▶ **RAW DATA**

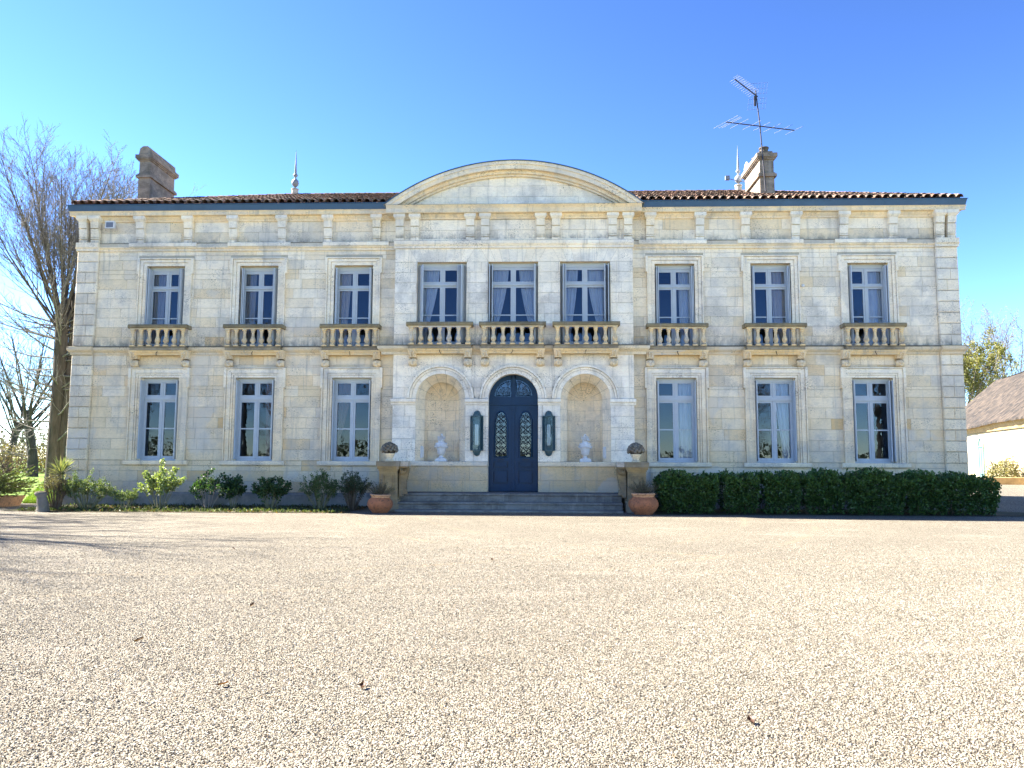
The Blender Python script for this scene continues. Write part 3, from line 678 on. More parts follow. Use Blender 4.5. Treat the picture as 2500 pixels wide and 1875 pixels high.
# --- window surrounds
def surround(c, half, z0, zt, earz, fas, wall):
    root = empty("window_surround", (0,0,0), wall)
    n = round((zt-z0)/0.32); h = (zt-z0)/n; off = [0]+[f[0] for f in fas]; W = off[-1]
    for s in (-1, 1):
        for i in range(n):
            za, zb = z0+i*h+0.002, z0+(i+1)*h-0.002; mb = MB(); t = jit(lerp(lerp(BEIGE, PALE, min(1, za/6)), WHITE, 0.1), 0.06)
            for k, (o1, pr) in enumerate(fas):
                o0 = off[k]; ex = 0
                xa, xb = sorted((c+s*(half+o0+(0.009 if k else 0)), c+s*(half+o1)))
                mb.box(xa, xb, -pr, 0.025, za, zb, t)
            if zb > earz+0.05:
                xa, xb = sorted((c+s*(half+W), c+s*(half+W+0.045))); mb.box(xa, xb, -fas[-1][1], 0.025, max(za, earz), zb, t)
            mb.build("surround_stone", M['stone'], root)
    cuts = [-half-W-0.045, -half*0.35, half*0.4, half+W+0.045]
    for a, b in zip(cuts, cuts[1:]):
        mb = MB(); t = jit(lerp(PALE, WHITE, 0.4), 0.05)
        for k, (o1, pr) in enumerate(fas):
            o0 = off[k]; last = k == len(fas)-1
            xa = max(a, -half-o1-(0.045 if last else 0)); xb = min(b, half+o1+(0.045 if last else 0))
            if xb-xa > 0.01: mb.box(c+xa+0.0015, c+xb-0.0015, -pr, 0.025, zt+o0+(0.009 if k else 0), zt+o1, t)
            if o0 > 0 or True:
                for s in (-1, 1):     # vertical part of the corner beside the lower fascias
                    e0, e1 = half+o0+0.009, half+o1+(0.045 if last else 0); p, q = sorted((s*e0, s*e1)); p = max(p, a); q = min(q, b)
                    if q-p > 0.005 and o0 > 0: mb.box(c+p, c+q, -pr, 0.025, zt, zt+o0+0.0085, t)
        mb.build("surround_stone", M['stone'], root)
FL = [(0.07, 0.02), (0.13, 0.045), (0.265, 0.07), (0.305, 0.115)]
FU = [(0.13, 0.025), (0.215, 0.042), (0.24, 0.065)]
FU2 = [(0.10, 0.025), (0.20, 0.055), (0.24, 0.10)]
for i, c in enumerate(LOC):
    w = wall_left if i < 3 else wall_right; surround(c, 0.61, 1.463, 4.03, 3.67, FL, w)
    band("window_sill", [(0.25,1.32),(-0.07,1.32),(-0.10,1.35),(-0.11,1.44),(-0.10,1.46),(0.25,1.462)], c-1.0, c+1.0, w, 2.5, lerp(BEIGE, PALE, 0.5))
for i, c in enumerate(UPC): surround(c, 0.61, 5.02, 7.57, 7.31, [(0.11, 0.025), (0.215, 0.042), (0.24, 0.065), (0.325, 0.05)] if False else FU2, wall_left if i < 3 else wall_right)
# reveals
def reveal(c, half, z0, zt, Y, wall):
    mb = MB(); t = jit(PALE); d = 0.30
    for s in (-1, 1):
        x = c+s*half; mb.face([(x, Y, z0), (x, Y+d, z0), (x, Y+d, zt), (x, Y, zt)], t)
    mb.face([(c-half, Y, zt), (c+half, Y, zt), (c+half, Y+d, zt), (c-half, Y+d, zt)], lerp(GOLD, PALE, 0.3)); mb.face([(c-half, Y-0.0, z0), (c-half, Y+d, z0), (c+half, Y+d, z0), (c+half, Y, z0)], GREYS)
    mb.build("window_reveal", M['stone'], wall)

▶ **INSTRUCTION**
Copy out the data above exactly, except the pictures.

▶ **COMPLETED EXERCISE**
The Blender Python script for this scene continues. Write part 3, from line 678 on. More parts follow. Use Blender 4.5. Treat the picture as 2500 pixels wide and 1875 pixels high.
# --- window surrounds
def surround(c, half, z0, zt, earz, fas, wall):
    root = empty("window_surround", (0,0,0), wall)
    n = round((zt-z0)/0.32); h = (zt-z0)/n; off = [0]+[f[0] for f in fas]; W = off[-1]
    for s in (-1, 1):
        for i in range(n):
            za, zb = z0+i*h+0.002, z0+(i+1)*h-0.002; mb = MB(); t = jit(lerp(lerp(BEIGE, PALE, min(1, za/6)), WHITE, 0.1), 0.06)
            for k, (o1, pr) in enumerate(fas):
                o0 = off[k]; ex = 0
                xa, xb = sorted((c+s*(half+o0+(0.009 if k else 0)), c+s*(half+o1)))
                mb.box(xa, xb, -pr, 0.025, za, zb, t)
            if zb > earz+0.05:
                xa, xb = sorted((c+s*(half+W), c+s*(half+W+0.045))); mb.box(xa, xb, -fas[-1][1], 0.025, max(za, earz), zb, t)
            mb.build("surround_stone", M['stone'], root)
    cuts = [-half-W-0.045, -half*0.35, half*0.4, half+W+0.045]
    for a, b in zip(cuts, cuts[1:]):
        mb = MB(); t = jit(lerp(PALE, WHITE, 0.4), 0.05)
        for k, (o1, pr) in enumerate(fas):
            o0 = off[k]; last = k == len(fas)-1
            xa = max(a, -half-o1-(0.045 if last else 0)); xb = min(b, half+o1+(0.045 if last else 0))
            if xb-xa > 0.01: mb.box(c+xa+0.0015, c+xb-0.0015, -pr, 0.025, zt+o0+(0.009 if k else 0), zt+o1, t)
            if o0 > 0 or True:
                for s in (-1, 1):     # vertical part of the corner beside the lower fascias
                    e0, e1 = half+o0+0.009, half+o1+(0.045 if last else 0); p, q = sorted((s*e0, s*e1)); p = max(p, a); q = min(q, b)
                    if q-p > 0.005 and o0 > 0: mb.box(c+p, c+q, -pr, 0.025, zt, zt+o0+0.0085, t)
        mb.build("surround_stone", M['stone'], root)
FL = [(0.07, 0.02), (0.13, 0.045), (0.265, 0.07), (0.305, 0.115)]
FU = [(0.13, 0.025), (0.215, 0.042), (0.24, 0.065)]
FU2 = [(0.10, 0.025), (0.20, 0.055), (0.24, 0.10)]
for i, c in enumerate(LOC):
    w = wall_left if i < 3 else wall_right; surround(c, 0.61, 1.463, 4.03, 3.67, FL, w)
    band("window_sill", [(0.25,1.32),(-0.07,1.32),(-0.10,1.35),(-0.11,1.44),(-0.10,1.46),(0.25,1.462)], c-1.0, c+1.0, w, 2.5, lerp(BEIGE, PALE, 0.5))
for i, c in enumerate(UPC): surround(c, 0.61, 5.02, 7.57, 7.31, [(0.11, 0.025), (0.215, 0.042), (0.24, 0.065), (0.325, 0.05)] if False else FU2, wall_left if i < 3 else wall_right)
# reveals
def reveal(c, half, z0, zt, Y, wall):
    mb = MB(); t = jit(PALE); d = 0.30
    for s in (-1, 1):
        x = c+s*half; mb.face([(x, Y, z0), (x, Y+d, z0), (x, Y+d, zt), (x, Y, zt)], t)
    mb.face([(c-half, Y, zt), (c+half, Y, zt), (c+half, Y+d, zt), (c-half, Y+d, zt)], lerp(GOLD, PALE, 0.3)); mb.face([(c-half, Y-0.0, z0), (c-half, Y+d, z0), (c+half, Y+d, z0), (c+half, Y, z0)], GREYS)
    mb.build("window_reveal", M['stone'], wall)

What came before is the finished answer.